Each side has now set down in precise form its willingness to practice self restraint not only in relations with each other but with all other countries. . . . In other words, in their general conduct of international affairs, they must accept the constraints and implications that if their actions or policies increase the threat of war, they would be inconsistent with the objective of this Agreement. Thus, there is no condominium here, but rather the reverse. The two strongest nuclear powers explicitly accept a general responsibility to preserve the peace, not through intervention or pressures, but by refraining from the threat or use of force.

The underlying significance of this document, therefore, is that it is a reassurance for all countries.

Brezhnev grumbled that I seemed constantly to stress what the agreement was not, rather than its positive aspects. He had a point. But he had no choice except to go along with the briefing.

Peace between the two superpowers will hardly be ensured by legal documents. And whether we resist attacks on threatened countries depends less on artful interpretations of a complicated agreement than on our perception of the national interest. The Soviets proposed the document for symbolic reasons, and we had rewritten the content to render its symbolism either harmless or to the West’s advantage. What had started out as a Soviet step toward condominium had evolved into an elaboration of the “Basic Principles of US–Soviet Relations” signed at Moscow the previous year. The Agreement on the Prevention of Nuclear War reflected our belief that control of arms presupposed restraint in international conduct; that coexistence between the superpowers would ultimately depend on adherence to standards of behavior by which they would learn not to threaten each other’s vital interests.

The final agreement was thus in a sense a vindication of our basic approach. Technically, it was one of our better diplomatic performances. It represented ingenious drafting (mostly by Brimelow) and stubborn negotiating.
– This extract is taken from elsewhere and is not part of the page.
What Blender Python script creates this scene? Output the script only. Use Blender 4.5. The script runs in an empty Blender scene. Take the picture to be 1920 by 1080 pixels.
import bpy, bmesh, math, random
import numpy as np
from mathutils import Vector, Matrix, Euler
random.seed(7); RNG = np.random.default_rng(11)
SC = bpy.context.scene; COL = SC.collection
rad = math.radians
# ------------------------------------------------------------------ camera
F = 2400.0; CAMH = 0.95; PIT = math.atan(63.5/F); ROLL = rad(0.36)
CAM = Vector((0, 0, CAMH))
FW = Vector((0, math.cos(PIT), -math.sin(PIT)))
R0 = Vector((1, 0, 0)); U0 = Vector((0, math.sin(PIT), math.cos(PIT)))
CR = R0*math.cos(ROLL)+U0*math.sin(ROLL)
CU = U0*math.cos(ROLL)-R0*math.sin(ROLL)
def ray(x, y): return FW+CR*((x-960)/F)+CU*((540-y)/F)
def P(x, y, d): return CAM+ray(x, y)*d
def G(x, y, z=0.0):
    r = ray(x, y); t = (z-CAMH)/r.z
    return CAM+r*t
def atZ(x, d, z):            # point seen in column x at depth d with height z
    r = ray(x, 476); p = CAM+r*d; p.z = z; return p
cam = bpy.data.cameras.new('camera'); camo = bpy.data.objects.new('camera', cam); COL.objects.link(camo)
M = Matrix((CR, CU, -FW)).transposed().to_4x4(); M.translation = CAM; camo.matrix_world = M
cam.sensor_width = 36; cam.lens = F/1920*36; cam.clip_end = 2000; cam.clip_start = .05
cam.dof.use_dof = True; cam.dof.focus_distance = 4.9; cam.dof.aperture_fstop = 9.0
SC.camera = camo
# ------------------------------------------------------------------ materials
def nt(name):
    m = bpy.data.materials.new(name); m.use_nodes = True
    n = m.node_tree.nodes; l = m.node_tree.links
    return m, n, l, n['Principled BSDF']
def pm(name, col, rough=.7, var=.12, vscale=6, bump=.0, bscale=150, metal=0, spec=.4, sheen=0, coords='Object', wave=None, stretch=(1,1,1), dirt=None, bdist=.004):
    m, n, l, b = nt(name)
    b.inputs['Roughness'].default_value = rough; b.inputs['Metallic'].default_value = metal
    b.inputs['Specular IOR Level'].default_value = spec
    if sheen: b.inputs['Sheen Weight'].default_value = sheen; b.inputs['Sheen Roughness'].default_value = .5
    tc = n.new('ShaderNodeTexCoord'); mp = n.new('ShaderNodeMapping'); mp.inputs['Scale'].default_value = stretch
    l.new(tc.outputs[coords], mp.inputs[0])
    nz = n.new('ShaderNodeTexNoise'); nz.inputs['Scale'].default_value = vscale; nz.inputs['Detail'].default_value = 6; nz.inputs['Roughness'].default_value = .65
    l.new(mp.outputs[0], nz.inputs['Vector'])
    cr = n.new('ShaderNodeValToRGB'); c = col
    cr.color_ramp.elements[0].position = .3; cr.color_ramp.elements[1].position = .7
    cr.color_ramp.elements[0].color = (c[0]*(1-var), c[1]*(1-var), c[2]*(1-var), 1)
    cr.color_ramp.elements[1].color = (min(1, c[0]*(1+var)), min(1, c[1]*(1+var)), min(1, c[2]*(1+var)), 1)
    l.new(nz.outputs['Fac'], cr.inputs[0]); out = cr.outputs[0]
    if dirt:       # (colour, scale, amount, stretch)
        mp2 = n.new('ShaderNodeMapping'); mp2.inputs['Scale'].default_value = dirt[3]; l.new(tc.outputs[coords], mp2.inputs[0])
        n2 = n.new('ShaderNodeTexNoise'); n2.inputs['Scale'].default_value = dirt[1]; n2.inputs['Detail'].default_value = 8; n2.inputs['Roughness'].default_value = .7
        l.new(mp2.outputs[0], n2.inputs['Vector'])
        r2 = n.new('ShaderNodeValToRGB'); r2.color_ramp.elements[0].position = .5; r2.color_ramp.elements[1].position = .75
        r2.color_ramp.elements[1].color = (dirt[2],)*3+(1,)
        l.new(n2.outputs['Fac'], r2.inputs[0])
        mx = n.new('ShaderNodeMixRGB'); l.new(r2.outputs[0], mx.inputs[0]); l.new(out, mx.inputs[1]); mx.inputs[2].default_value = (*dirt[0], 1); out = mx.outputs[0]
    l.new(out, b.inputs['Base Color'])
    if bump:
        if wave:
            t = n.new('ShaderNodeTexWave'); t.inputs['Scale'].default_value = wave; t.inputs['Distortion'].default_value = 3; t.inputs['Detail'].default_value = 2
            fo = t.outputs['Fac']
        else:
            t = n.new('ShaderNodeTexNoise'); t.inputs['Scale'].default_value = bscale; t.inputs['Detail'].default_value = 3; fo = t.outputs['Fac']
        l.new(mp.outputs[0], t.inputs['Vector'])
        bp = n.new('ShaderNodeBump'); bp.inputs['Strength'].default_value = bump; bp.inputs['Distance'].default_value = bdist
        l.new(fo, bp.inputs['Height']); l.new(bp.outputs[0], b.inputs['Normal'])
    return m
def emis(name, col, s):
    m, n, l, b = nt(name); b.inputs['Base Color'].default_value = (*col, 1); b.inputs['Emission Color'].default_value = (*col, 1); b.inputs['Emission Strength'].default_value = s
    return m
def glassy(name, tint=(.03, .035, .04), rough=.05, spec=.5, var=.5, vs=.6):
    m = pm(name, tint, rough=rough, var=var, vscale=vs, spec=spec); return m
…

Yet in retrospect I doubt whether the result was worth the effort. We gained a marginally useful text. But the result was too subtle; the negotiation too secret; the effort too protracted; the necessary explanations to allies and China too complex to have the desired impact.

The Europeans were especially sensitive. They had known about the project for months. I had personally briefed Pompidou, Heath, and Brandt several times. But allied unity eluded us despite the intensive consultation. Though Heath, Brandt, and Bahr had given support and the British had been partners in the drafting, Pompidou had always been wary, and for reasons of their own the leaders of Britain and Germany had not kept their bureaucracies informed. When the project finally surfaced in the North Atlantic Council in June 1973, this culminated in the absurdity that Britain’s permanent representative strongly criticized what was to a large extent a British draft and he was supported by his German colleague.
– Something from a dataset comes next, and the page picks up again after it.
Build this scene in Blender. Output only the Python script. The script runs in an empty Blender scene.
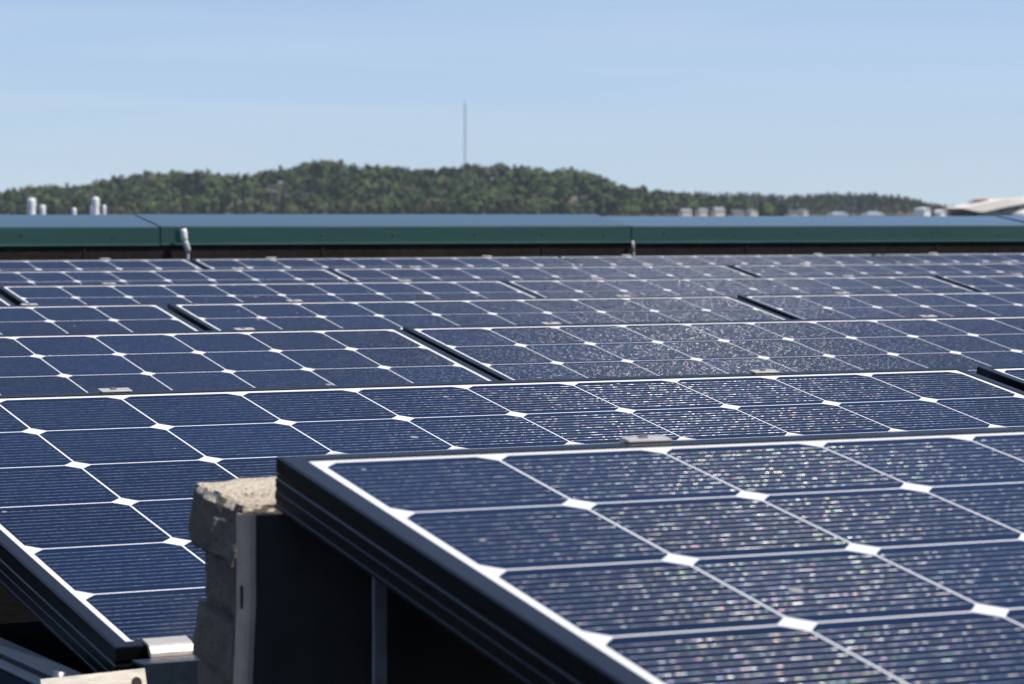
import bpy, bmesh, math, random
import numpy as np
from mathutils import Matrix, Vector, Euler

random.seed(7)
rng = np.random.default_rng(7)
S = bpy.context.scene
COL = S.collection
RAD = math.radians

# ------------------------------------------------------------------ camera
CAM = Vector((-0.89016, -2.07312, 0.19765))
RIGHT = Vector((0.8904965, -0.4549882, 0.00131382))
UP = Vector((0.01969155, 0.04142457, 0.99894757))
FWD = Vector((0.45456378, 0.88953344, -0.04584786))
FPX = 2905.46
cam_data = bpy.data.cameras.new('camera')
cam = bpy.data.objects.new('camera', cam_data)
COL.objects.link(cam)
rot = Matrix((RIGHT, UP, -FWD)).transposed()
cam.matrix_world = Matrix.Translation(CAM) @ rot.to_4x4()
cam_data.sensor_width = 36.0
cam_data.lens = FPX / 1024 * 36.0
cam_data.clip_start = 0.05
cam_data.clip_end = 30000
cam_data.dof.use_dof = True
cam_data.dof.focus_distance = 3.8
cam_data.dof.aperture_fstop = 18.0
S.camera = cam

# ------------------------------------------------------------------ light
SUN_EL, SUN_AZ = 52.0, 124.0           # azimuth from +Y towards +X
w = bpy.data.worlds.new('World')
S.world = w
w.use_nodes = True
nt = w.node_tree
sky = nt.nodes.new('ShaderNodeTexSky')
sky.sky_type = 'NISHITA'
sky.sun_disc = False
sky.sun_elevation = RAD(SUN_EL)
sky.sun_rotation = RAD(SUN_AZ)
sky.altitude = 0
sky.air_density = 1.0
sky.dust_density = 0.3
sky.ozone_density = 3.0
bg = nt.nodes['Background']
bg.inputs['Strength'].default_value = 0.125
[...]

The same difficulty arose with China. According to our interpretation of the agreement, the Soviet Union could not bring pressure on Peking without violating just about every provision of the agreement, including the requirement to consult before engaging in actions threatening international peace and security. Senator Jackson, so critical of other aspects of our Soviet policy, immediately recognized this and supported us. But the cool calculators in Peking did not see it this way. They did not believe their security enhanced by unenforceable obligations; they recognized the potential for a misleading euphoria in a document purportedly devoted to preventing nuclear war.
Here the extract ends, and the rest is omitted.